What is required: Repeat everything from the line holding "Reconstruct this image" to the line holding "PITCH = math.atan((635.5 - 215.0) / FPX)", inclusive, exactly. Leave out the rest.

(Scenes as source code)
● ● ● ●
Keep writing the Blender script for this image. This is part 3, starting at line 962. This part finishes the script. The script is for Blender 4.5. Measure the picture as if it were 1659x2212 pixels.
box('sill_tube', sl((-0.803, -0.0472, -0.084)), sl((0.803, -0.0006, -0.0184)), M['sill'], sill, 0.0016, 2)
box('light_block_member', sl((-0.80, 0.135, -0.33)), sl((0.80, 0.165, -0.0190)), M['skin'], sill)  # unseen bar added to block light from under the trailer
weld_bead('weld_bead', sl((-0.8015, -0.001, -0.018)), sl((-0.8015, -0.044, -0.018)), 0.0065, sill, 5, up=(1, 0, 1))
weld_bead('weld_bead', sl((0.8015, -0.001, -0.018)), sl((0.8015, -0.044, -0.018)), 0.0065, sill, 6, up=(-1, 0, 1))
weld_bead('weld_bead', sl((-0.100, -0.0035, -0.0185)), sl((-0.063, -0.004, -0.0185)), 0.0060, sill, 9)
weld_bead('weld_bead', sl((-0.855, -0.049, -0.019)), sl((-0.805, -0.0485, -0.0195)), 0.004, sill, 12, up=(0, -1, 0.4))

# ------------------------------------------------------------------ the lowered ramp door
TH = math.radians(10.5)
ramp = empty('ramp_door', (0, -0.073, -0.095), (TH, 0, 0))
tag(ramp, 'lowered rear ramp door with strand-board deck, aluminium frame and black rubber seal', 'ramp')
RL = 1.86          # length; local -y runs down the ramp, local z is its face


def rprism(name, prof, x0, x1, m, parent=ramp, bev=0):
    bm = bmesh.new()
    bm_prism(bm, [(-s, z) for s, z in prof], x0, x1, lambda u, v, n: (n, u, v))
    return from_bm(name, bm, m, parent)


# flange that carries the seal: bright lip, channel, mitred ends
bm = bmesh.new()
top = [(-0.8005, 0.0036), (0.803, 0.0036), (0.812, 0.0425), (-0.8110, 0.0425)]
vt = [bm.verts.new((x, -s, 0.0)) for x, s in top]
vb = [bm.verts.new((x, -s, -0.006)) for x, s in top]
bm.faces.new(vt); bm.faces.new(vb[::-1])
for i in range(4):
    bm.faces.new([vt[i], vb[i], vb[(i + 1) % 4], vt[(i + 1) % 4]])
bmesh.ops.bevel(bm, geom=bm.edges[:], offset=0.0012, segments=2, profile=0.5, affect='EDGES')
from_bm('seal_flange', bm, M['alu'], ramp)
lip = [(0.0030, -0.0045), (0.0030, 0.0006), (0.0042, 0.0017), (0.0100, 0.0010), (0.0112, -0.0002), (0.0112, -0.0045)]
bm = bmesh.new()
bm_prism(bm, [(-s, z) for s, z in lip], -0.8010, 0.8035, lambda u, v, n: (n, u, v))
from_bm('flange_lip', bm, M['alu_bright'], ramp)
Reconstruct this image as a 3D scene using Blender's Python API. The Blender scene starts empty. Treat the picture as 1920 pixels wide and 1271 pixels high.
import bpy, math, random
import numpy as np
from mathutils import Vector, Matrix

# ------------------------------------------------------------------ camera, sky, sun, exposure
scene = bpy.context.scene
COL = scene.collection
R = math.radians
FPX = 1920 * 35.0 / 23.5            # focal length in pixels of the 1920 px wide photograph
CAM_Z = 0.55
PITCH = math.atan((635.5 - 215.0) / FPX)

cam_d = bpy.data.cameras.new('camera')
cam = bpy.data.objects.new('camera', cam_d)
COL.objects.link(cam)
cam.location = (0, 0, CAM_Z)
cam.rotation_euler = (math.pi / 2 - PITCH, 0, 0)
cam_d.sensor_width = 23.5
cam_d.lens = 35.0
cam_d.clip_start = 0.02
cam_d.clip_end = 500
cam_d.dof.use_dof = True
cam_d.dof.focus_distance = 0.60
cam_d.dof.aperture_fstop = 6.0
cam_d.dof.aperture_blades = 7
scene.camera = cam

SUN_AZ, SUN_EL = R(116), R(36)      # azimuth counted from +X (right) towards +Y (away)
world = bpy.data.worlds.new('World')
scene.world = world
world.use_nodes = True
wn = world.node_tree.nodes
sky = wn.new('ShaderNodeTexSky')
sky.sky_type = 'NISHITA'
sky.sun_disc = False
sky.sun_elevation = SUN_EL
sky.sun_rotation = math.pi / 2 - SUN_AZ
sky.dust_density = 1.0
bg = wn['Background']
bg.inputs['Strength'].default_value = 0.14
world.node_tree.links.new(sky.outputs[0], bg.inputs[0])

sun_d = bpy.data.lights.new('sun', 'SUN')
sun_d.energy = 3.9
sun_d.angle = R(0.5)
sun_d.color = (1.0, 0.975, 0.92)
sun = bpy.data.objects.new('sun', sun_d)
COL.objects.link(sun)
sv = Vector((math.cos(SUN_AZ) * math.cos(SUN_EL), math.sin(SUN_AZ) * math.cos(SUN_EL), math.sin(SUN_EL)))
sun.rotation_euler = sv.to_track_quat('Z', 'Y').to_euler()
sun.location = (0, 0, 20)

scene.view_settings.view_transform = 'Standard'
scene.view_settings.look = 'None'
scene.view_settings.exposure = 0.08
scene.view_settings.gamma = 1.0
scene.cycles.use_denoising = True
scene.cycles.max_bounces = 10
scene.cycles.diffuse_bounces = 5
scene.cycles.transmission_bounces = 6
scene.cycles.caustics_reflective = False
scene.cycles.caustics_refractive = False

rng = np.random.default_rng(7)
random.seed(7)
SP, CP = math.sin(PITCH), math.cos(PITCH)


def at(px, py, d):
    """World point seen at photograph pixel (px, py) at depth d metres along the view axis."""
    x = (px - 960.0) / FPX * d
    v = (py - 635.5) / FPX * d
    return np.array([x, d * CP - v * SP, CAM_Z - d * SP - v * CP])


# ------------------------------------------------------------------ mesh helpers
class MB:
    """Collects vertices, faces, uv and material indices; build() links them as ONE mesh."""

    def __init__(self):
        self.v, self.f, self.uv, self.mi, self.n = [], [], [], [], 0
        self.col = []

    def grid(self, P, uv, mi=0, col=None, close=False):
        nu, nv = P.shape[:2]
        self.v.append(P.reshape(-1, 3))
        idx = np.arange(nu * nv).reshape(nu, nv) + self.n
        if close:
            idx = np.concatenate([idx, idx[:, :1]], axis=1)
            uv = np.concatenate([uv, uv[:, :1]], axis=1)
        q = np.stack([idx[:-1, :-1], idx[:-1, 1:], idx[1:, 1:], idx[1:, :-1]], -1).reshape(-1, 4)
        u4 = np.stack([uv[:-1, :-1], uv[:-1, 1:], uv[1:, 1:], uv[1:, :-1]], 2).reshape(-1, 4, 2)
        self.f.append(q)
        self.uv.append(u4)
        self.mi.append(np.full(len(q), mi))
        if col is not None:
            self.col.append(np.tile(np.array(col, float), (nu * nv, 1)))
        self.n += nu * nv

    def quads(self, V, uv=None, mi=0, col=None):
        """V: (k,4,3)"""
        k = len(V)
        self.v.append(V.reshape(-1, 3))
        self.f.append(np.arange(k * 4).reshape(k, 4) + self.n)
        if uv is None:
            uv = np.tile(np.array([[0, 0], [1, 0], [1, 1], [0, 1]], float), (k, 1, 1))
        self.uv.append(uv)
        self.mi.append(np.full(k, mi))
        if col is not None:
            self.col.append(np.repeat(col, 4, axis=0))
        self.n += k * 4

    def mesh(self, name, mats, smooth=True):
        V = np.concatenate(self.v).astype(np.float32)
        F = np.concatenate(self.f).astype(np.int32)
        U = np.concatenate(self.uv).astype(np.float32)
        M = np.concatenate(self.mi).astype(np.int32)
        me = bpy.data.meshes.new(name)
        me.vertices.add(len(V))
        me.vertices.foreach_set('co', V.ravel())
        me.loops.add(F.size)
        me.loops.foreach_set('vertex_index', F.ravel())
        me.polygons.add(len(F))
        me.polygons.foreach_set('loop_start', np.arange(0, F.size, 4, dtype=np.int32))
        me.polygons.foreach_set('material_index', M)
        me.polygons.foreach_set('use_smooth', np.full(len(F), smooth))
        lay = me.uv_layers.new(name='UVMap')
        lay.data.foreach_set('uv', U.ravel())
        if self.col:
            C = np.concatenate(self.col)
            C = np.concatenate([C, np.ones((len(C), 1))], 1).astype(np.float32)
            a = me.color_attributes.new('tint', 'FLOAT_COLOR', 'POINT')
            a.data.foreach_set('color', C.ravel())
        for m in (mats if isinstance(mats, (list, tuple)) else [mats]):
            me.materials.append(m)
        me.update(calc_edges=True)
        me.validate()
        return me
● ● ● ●
Result of this exercise:
Reconstruct this image as a 3D scene using Blender's Python API. The Blender scene starts empty. Treat the picture as 1920 pixels wide and 1271 pixels high.
import bpy, math, random
import numpy as np
from mathutils import Vector, Matrix

# ------------------------------------------------------------------ camera, sky, sun, exposure
scene = bpy.context.scene
COL = scene.collection
R = math.radians
FPX = 1920 * 35.0 / 23.5            # focal length in pixels of the 1920 px wide photograph
CAM_Z = 0.55
PITCH = math.atan((635.5 - 215.0) / FPX)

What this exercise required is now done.